Out of Kansas: One Man’s Journey from Rastafarian to Orthodox Deacon

Out of Kansas: One Man’s Journey from Rastafarian to Orthodox Deacon July 25, 2013

And now for something completely different: 

He’s been called Muslim, Jewish, a Zen master, even Osama bin Laden. Oftentimes people are just puzzled: What is that guy?

Michael Wilson, who has worked at Lawrence’s Liberty Hall for more than two decades, has a long beard that grays the further it grows away from his face and dusted dreadlocks left over from his days as a Rastafarian. Now he keeps the hair and beard to present himself in the image of Jesus Christ. He dons a black cassock and skull cap, an outfit that signifies his ordination as a Serbian Orthodox deacon.

When he tells people this, they often ask him, why Orthodoxy? Wouldn’t it just be easier to go to the Lutheran church down the street?

“Christ calls people in different ways,” said the 55-year-old janitor. “Each one of us has his path. Your path is the only path to Christ.”

The leap from Rastafari to Christian Orthodoxy is not as far as one might think.

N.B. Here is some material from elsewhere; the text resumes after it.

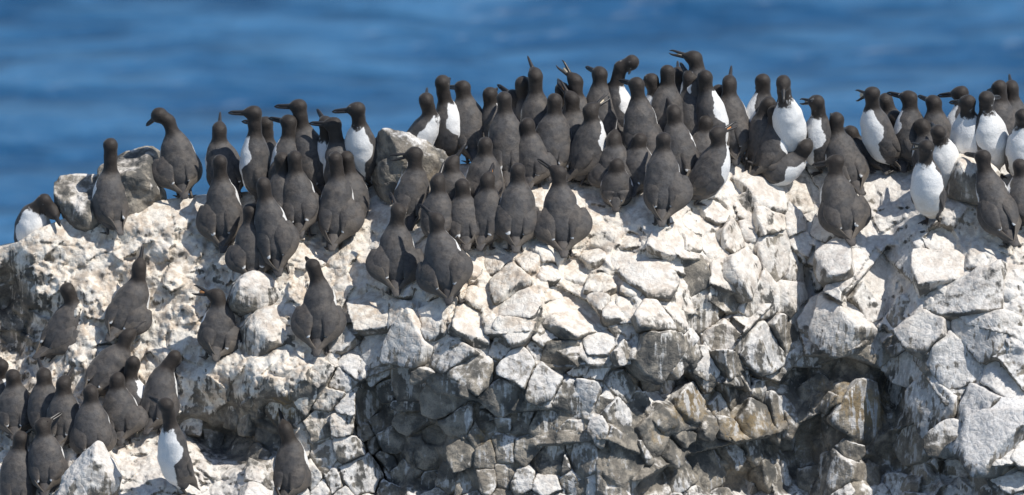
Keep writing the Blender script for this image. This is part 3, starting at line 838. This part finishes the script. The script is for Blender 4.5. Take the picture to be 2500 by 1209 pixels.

Much of the Rastafarian community is itself deeply spiritual. Its figurehead, former Ethiopian emperor Haile Selassie, is believed by followers to be a descendent of King Solomon. Even when he was known as “Ras Mike,” Wilson espoused a message of love, of oneness, of God.

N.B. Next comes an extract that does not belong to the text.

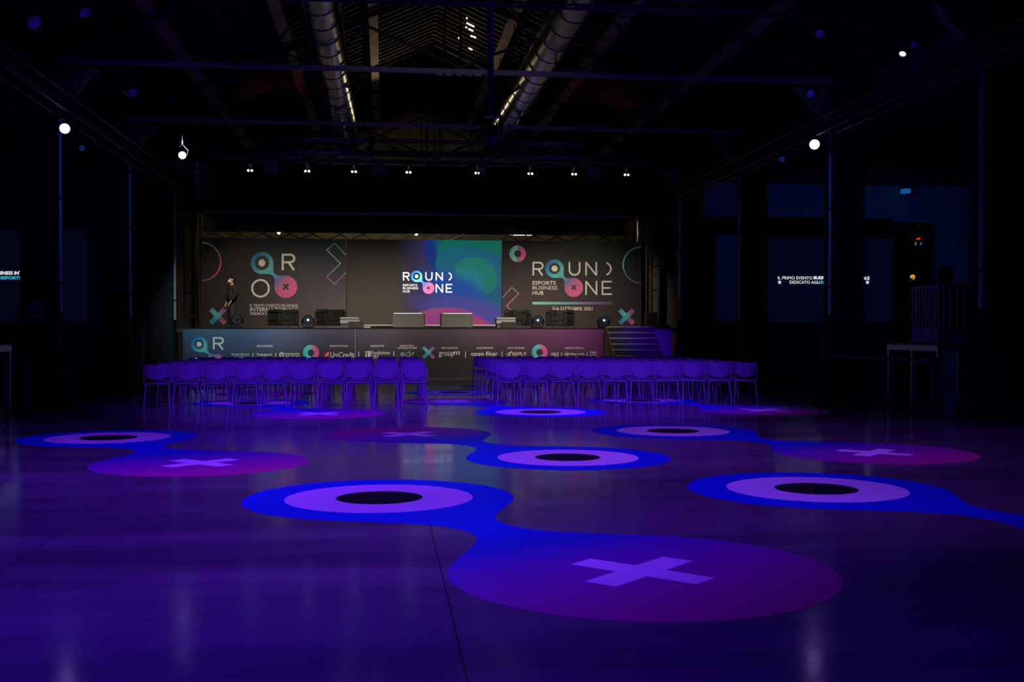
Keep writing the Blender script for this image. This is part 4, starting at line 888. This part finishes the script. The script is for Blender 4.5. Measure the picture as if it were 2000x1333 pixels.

“There are only two things that Mike dropped: the herb and the beliefs about his majesty (Selassie). Everything else is the same Mike,” said Lynne Anderson, a Kansas City, Mo., holistic practitioner who has known Wilson for nearly three decades. “If he came and told me he was leaving his spiritual journey, that would be the only thing that would surprise me.”

Wilson has a tendency to dive deep into whatever he’s passionate about. He went all the way as a Rastafarian as well, attending Rasta-revival festivals, hosting a reggae radio show in Kansas City and traveling to Jamaica on several occasions.

He actually met the man who brought him into the Serbian Orthodox faith, the Rev. David Altschul, at a reggae festival in Kansas City, Mo., more than 10 years ago.

“There were many similarities between Rasta tradition and Orthodox tradition,” said Altschul, who is known to his followers as Father Paisus. “Respecting the Earth, treating each other with dignity and love, seeing all of us as in the world together, overcoming racial injustice, the idea of us being one humanity.”